Right, which is bizarre. I think survivors of a zombie apocalypse would be more motivated to stay alive than just milling about on Main Street while everything is provided for them.
I was hoping the calls were coming from a stable, moral group that would contrast with Woodbury. Pretty disappointed by the reveal that they were delusions.
Don’t you have to take those risks, though? Otherwise you could only coexist with people you feel able to dominate with force, and everyone else is a threat that must be destroyed. Doesn’t that limit human society to groups of a few dozen at most? I think in Year Two of the apocalypse, longer-term thinking is needed.
Because by that logic every one is a threat, there is a huge difference between one chick with a sword and a large heavily armed military unit. I’m not saying “kill everyone because they might be dangerous”, I’m saying “kill the ones that are obviously dangerous”. Going after Michonne was a personal vendetta, not a safety concern, the only way she becomes a serious threat is if she runs into another large group of heavily armed soldiers.
That’s interesting, because my take was the opposite. I saw attack on the Guard as just a blatant robbery; the first thing The Governor tells his men afterward is “Let’s see what Uncle Sam brought us.” The Guard was not a threat.
Michonne, on the other hand, could be called a threat. She is openly hostile to Woodbury, knows where it is and how it’s laid out & defended, and her only friend/possible lover stayed behind, and she is very capable and deadly. She’d be the one I’d worry about either finding a group to help her go get Andrea, or just terrorizing Woodbury with guerrilla warfare.
So I’d say the attack on the Guard was the dick move, the hit on Michonne was understandable, if poorly planned and executed.
I still don’t think going after the guardsman was a safety concern so much as a “they have what we want” concern. Which, if I recall, there were people in the other thread who argued that looting supplies from the guardsman was also a legitimate reason to murder them. I see where you’re coming from but it doesn’t make any sense to me. If the guardsman were a threat then Michonne is also a threat. Even if she isn’t as serious a threat she’s a problem that needs to be gotten rid of.
Is there perhaps some algebraic formula you use to determine threat level? How many armed people does it take before murdering them is the correct option? Does it matter if they’re soldiers or civilians? Men, women or children?
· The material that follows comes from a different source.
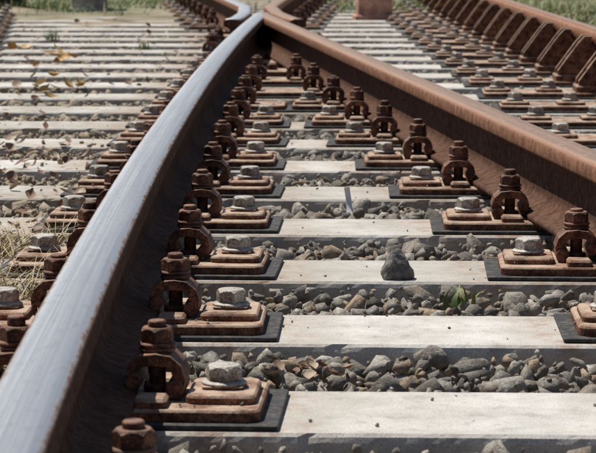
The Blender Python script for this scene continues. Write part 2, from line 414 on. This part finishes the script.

I guess it would be “more than you can easily handle without risking too many of your own people”, personally I’d be concerned with groups of more than 5-7 people. Obviously problematic groups like criminals and soldiers would be right out though.
The criminals I can see, but why are soldiers problematic? Is it just because of their force of arms? Or do you think they’d be more likely than not become marauding rapists? If so, is that just because power (their weapons and gear) corrupts?